An issue near and dear to my own thoughts. Here's what Kerry had to say to Sarah:
I would say to that person exactly what I will say to you right now. First of all, I cannot tell you how deeply I respect the belief about life and when it begins. I'm a Catholic, raised a Catholic. I was an altar boy. Religion has been a huge part of my life. It helped lead me through a war, leads me today. But I can't take what is an article of faith for me and legislate it for someone who doesn't share that article of faith, whether they be agnostic, atheist, Jew, Protestant, whatever. I can't do that. But I can counsel people. I can talk reasonably about life and about responsibility. I can talk to people, as my wife Teresa does, about making other choices, and about abstinence, and about all these other things that we ought to do as a responsible society. But as a president, I have to represent all the people in the nation. And I have to make that judgment.
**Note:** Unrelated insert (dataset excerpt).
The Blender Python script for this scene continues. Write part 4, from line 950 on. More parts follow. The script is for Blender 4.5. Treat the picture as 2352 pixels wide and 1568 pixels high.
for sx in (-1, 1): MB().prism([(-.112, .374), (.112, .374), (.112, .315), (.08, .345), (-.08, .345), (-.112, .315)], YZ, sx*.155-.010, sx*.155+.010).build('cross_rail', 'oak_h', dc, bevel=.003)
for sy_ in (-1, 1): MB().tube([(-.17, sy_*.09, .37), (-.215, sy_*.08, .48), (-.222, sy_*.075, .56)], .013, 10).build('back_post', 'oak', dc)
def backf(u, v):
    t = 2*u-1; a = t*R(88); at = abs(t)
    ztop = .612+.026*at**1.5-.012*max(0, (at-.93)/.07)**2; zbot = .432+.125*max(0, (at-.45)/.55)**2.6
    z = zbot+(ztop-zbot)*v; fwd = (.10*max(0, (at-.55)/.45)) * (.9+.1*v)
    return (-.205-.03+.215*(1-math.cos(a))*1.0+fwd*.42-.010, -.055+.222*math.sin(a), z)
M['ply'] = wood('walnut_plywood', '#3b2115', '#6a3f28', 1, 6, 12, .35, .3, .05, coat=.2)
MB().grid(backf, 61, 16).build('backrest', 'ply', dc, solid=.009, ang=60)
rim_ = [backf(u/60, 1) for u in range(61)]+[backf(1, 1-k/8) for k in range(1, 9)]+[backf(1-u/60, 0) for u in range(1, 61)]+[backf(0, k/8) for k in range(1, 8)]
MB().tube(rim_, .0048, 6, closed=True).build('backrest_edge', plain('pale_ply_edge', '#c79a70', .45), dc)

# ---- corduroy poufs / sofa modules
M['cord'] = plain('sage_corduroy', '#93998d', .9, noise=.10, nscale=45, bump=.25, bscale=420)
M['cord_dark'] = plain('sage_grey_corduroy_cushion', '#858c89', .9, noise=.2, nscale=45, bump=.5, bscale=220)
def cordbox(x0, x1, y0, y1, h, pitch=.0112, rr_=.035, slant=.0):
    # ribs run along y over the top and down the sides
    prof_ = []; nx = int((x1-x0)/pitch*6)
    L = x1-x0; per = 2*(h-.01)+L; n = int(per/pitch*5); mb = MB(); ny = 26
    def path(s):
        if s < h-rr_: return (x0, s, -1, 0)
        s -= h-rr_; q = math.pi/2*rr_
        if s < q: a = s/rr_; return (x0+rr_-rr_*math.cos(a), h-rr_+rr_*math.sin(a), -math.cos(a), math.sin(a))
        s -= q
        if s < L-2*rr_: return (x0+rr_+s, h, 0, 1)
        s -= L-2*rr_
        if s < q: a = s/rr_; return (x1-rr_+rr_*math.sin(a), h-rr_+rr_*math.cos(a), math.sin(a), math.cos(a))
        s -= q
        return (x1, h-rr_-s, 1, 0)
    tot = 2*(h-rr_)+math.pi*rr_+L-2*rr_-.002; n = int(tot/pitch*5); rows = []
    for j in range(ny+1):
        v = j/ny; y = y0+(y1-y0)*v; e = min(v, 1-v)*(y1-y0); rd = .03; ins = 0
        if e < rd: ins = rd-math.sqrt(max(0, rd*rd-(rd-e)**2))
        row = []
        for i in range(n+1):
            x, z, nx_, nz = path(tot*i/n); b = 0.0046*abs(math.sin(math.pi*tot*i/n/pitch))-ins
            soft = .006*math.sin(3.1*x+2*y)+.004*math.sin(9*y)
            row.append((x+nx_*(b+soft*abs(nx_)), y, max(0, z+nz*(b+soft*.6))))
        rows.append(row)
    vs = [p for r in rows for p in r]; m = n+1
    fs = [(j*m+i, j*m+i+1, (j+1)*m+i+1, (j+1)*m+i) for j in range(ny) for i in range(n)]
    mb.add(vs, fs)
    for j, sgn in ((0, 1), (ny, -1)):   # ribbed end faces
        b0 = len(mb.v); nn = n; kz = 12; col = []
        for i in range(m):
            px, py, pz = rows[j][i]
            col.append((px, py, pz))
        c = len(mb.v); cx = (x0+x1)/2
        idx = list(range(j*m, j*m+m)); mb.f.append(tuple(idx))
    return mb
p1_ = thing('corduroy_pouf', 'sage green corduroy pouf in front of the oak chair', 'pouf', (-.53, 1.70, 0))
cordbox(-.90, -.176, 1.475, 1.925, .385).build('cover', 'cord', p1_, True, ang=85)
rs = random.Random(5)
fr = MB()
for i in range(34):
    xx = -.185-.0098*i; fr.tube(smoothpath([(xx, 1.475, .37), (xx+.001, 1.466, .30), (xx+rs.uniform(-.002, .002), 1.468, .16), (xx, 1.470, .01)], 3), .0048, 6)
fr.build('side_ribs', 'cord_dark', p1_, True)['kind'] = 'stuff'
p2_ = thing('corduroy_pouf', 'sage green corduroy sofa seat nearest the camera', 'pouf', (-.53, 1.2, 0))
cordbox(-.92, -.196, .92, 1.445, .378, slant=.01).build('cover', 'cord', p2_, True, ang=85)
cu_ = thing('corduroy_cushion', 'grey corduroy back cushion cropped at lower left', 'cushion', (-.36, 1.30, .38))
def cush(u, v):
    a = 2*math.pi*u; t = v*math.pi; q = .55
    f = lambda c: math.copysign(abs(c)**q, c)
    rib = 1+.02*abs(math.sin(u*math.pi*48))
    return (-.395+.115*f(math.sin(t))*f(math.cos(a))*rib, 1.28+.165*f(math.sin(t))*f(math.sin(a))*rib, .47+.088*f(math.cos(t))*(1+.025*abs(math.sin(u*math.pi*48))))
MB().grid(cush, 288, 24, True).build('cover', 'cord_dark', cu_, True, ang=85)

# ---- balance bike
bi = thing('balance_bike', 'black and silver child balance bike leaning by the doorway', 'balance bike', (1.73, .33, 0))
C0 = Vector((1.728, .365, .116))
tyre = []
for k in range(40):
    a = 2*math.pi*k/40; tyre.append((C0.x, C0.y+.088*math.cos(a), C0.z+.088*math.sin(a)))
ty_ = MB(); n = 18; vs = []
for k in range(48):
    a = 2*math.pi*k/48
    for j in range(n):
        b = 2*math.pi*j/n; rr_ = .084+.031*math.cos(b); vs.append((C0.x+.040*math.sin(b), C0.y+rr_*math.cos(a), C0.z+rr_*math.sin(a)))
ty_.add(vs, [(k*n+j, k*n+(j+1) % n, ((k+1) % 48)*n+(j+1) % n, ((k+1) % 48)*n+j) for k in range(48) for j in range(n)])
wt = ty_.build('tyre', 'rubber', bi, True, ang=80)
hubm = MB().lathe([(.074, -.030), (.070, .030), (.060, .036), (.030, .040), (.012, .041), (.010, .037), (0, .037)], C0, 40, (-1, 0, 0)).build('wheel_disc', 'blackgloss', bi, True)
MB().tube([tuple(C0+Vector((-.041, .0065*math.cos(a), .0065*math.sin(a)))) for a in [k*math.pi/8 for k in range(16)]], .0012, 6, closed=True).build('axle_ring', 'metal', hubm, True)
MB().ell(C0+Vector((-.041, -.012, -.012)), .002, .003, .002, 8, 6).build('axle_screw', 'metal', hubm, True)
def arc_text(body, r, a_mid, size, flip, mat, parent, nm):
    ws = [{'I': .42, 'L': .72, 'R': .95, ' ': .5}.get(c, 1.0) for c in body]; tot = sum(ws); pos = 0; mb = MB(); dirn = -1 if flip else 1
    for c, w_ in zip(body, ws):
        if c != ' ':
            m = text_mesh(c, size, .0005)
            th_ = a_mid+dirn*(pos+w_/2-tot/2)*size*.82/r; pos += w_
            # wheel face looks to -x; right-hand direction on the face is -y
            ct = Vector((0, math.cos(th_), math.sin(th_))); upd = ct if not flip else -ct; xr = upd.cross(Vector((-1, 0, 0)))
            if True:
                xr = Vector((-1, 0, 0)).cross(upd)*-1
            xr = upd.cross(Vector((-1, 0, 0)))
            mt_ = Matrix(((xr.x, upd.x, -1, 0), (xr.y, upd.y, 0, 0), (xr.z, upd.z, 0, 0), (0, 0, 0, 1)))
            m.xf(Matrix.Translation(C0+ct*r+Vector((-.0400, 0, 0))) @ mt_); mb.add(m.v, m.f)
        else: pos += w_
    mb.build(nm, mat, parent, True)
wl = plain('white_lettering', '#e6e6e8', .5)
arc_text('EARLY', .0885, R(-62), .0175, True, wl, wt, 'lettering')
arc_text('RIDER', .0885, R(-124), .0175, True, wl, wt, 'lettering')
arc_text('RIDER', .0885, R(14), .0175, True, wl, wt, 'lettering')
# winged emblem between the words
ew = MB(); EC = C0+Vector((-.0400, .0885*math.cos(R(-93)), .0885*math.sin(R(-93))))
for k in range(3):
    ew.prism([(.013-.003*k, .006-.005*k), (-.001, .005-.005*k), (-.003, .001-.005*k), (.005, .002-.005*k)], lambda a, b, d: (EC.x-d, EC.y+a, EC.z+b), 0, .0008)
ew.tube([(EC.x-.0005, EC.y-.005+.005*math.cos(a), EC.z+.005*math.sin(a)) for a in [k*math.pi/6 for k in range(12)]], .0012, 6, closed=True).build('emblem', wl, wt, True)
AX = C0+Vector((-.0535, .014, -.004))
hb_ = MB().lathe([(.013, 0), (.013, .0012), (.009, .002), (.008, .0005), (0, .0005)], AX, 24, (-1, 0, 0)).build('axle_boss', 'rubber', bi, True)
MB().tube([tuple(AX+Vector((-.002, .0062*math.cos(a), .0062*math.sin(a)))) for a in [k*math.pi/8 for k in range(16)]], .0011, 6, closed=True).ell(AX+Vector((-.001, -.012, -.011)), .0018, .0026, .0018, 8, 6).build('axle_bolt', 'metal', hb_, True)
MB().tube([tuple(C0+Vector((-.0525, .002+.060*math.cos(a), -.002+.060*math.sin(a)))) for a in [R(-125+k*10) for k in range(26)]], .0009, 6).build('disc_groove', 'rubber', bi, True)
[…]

In other words, Sarah, he can't reassure that voter, because he's going to use that voter's tax dollars to support murder. This position isn't popular enough to be worth defending, and Kerry's moral conscience, supposedly informed by his Catholic upbringing, has no part in decisions that affect the well being of the American people. One wonders how we can trust him to take a principled step in any endeavor that requires the motivation of his moral conscience.

Bush's response to Sarah Degenhart seemed much more clear:
My answer is, we're not going to spend taxpayers' money on abortion.
Kerry also stated that he wants to work to reduce the number of abortions, yet he's willing to give $100 million each year to advance research using stem-cells taken from destroyed human embryos. Am I the only one who fails to see the consistency with a position such as that? Bush's position, while insufficient, is at least more consistent. He stated what Kerry couldn't state:
Embryonic stem-cell research requires the destruction of life to create [extract] a stem cell.
Considering the pull in America today to federally fund this type of research, I'd say it isn't easy for a politician to stand up, take a principled stand for what appears to be the minority opinion: not to federally fund the destruction of human life.